Pengungsi Suriah/www.abc.net.au

Komisaris Tinggi Perserikatan Bangsa-Bangsa (PBB) untuk Pengungsi, Antonio Guterres, mengatakan bahwa orang-orang yang melarikan diri dari kekerasan dan perang tidak harus dijauhi di tengah meningkatnya ketakutan terhadap terorisme setelah serangan maut di Paris.

"Pengungsi adalah korban teroris. Sangat penting membedakan antara pengungsi dan teroris," kata dia dalam konferensi pers di ibu kota Jepang.

Serangan Paris, kata Guterres, bukan disebabkan pergerakan pengungsi melainkan dilakukan oleh warga lokal.

Eropa berjuang berbulan-bulan untuk mengatasi krisis pendatang terbesar sejak Perang Dunia II, namun masalah keamanan meningkat sejak anggota kelompok bersenjata ISIS membunuh 130 orang di Paris pada 13 November, yang merupakan serangan terburuk di tanah Prancis.

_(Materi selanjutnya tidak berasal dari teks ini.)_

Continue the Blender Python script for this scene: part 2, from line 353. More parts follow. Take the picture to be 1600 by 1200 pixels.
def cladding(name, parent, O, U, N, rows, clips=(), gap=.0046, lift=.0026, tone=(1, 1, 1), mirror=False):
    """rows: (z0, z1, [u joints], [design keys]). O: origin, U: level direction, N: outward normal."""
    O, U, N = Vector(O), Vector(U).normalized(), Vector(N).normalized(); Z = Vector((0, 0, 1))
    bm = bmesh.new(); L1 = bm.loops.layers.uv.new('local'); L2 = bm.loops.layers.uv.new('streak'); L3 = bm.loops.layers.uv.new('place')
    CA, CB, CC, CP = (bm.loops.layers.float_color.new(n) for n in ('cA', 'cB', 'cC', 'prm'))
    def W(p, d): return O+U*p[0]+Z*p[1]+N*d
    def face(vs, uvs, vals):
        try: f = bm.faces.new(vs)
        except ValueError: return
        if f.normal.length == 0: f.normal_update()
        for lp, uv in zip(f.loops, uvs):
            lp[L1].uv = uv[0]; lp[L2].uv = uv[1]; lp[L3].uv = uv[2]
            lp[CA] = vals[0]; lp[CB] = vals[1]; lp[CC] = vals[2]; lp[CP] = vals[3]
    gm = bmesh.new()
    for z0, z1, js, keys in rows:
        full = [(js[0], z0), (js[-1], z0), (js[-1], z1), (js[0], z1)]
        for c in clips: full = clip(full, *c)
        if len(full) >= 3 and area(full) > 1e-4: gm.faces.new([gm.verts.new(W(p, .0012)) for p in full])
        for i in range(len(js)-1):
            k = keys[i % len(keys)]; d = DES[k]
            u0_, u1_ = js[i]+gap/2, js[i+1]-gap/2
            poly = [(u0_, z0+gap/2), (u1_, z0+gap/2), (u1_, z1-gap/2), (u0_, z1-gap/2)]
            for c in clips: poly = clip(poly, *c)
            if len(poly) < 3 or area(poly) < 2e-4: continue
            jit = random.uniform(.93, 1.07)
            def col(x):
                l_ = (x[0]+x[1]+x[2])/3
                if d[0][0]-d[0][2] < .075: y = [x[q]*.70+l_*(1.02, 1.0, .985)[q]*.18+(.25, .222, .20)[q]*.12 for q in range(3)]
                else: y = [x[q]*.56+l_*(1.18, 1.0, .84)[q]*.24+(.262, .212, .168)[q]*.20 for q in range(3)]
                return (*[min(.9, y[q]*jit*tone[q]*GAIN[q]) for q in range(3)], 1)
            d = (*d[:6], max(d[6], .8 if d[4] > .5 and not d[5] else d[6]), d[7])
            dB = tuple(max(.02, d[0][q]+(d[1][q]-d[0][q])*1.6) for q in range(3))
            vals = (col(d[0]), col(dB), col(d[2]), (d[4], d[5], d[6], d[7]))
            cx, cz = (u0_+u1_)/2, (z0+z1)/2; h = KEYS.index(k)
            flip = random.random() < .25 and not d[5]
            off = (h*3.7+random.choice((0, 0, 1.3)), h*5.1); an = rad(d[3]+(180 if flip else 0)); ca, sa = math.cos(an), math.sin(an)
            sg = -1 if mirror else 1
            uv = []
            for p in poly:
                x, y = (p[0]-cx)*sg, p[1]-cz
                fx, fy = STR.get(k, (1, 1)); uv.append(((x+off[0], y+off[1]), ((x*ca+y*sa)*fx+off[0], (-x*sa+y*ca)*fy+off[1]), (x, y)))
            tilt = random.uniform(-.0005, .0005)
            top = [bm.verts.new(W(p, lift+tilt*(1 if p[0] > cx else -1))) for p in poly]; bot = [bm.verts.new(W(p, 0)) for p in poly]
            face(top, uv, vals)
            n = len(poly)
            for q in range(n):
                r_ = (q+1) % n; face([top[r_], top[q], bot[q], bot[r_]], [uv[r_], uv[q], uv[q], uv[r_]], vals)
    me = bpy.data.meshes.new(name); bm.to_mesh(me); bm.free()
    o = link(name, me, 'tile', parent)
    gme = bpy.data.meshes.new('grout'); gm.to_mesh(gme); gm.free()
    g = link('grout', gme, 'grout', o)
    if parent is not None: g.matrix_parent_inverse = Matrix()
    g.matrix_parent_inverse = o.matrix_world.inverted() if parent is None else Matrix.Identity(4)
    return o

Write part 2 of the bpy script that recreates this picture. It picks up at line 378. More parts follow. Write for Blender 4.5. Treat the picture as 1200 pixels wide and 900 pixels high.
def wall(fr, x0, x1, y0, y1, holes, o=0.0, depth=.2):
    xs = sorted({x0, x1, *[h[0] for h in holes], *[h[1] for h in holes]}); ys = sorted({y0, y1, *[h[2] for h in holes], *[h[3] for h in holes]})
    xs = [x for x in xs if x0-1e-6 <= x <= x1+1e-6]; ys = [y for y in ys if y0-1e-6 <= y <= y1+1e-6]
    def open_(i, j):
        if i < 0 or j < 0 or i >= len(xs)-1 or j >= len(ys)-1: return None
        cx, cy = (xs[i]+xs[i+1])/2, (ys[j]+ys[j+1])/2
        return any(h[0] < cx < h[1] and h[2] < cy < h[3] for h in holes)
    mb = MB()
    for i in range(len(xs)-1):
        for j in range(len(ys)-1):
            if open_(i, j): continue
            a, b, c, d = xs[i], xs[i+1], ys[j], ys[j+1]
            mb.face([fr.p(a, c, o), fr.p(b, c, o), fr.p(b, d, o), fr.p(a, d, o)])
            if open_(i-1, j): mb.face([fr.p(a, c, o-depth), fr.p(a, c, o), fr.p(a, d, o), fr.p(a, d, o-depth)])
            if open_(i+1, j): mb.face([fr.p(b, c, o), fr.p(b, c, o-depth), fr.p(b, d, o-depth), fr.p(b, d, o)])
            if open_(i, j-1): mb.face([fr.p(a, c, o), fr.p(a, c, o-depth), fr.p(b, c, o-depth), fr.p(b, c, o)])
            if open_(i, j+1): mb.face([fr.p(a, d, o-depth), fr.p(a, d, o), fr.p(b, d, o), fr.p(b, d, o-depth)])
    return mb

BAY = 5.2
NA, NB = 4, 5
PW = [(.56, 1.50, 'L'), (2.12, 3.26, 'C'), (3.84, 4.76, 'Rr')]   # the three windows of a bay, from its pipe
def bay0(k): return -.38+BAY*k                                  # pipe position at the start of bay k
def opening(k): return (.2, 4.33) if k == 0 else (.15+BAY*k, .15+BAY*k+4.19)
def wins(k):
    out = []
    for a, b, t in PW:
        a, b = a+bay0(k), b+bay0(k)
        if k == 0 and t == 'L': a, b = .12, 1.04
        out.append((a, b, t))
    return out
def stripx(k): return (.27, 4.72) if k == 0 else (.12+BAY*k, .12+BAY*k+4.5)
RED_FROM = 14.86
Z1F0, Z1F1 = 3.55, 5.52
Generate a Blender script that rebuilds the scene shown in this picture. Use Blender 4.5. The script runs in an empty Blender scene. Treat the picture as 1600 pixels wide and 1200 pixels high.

Serangan tersebut telah memicu kekhawatiran di Eropa dan Amerika Utara bahwa para milisi mungkin mencoba berbaur dengan pengungsi agar bisa masuk ke Eropa atau Amerika dan melancarkan serangan.

Perdana Menteri Prancis Manuel Valls pada Selasa mendesak Uni Eropa untuk membatasi jumlah pendatang yang masuk ke kelompok negara-negara tersebut.

Minggu lalu, Valls mengatakan beberapa tersangka dalam serangan Paris memanfaatkan krisis pendatang yang dihadapi Eropa untuk menyelinap.

Guterres mengatakan kacaunya pergerakan pengungsi di Balkan telah menimbulkan rasa tidak aman di antara negara Eropa.

Ia menekankan bahwa penting bagi Eropa untuk melembagakan lebih banyak penerimaan pendatang terorganisir serta penyaringan di titik-titik masuk untuk menangani krisis.

"Kemudian mengatur distribusi di antara seluruh negara Eropa dengan cara yang tidak menciptakan ketidakseimbangan, seperti yang kita hadapi saat ini, saat beberapa negara seperti Jerman dan Swedia menanggung jumlah pengungsi terbanyak," kata Guterres.

Sebanyak 60 juta orang di seluruh dunia terpaksa meninggalkan tempat tinggal mereka karena perang dan penganiayaan. Jumlah tersebut melebihi 50 juta orang yang mengungsi selama Perang Dunia II, menurut UNHCR.

Guterres mengunjungi Jepang menjelang akhir jabatannya. Diplomat Italia Filippo Grandi telah ditunjuk sebagai penerus Guterres dan akan mulai menjabat pada 1 Januari 2016.

Guterres tampil dalam konferensi pers bersama dengan Fast Retailing, sebuah perusahaan Jepang yang menjalankan bisnis busana kasual Uniqlo.

Fast Retailing mengumumkan akan memberikan bantuan senilai 10 juta dolar kepada badan pengungsi PBB selama tiga tahun, terhitung mulai 2016, dan berencana membagikan pakaian dalam musim dingin kepada para pengungsi serta orang-orang telantar di negara-negara Balkan dan Afghanistan.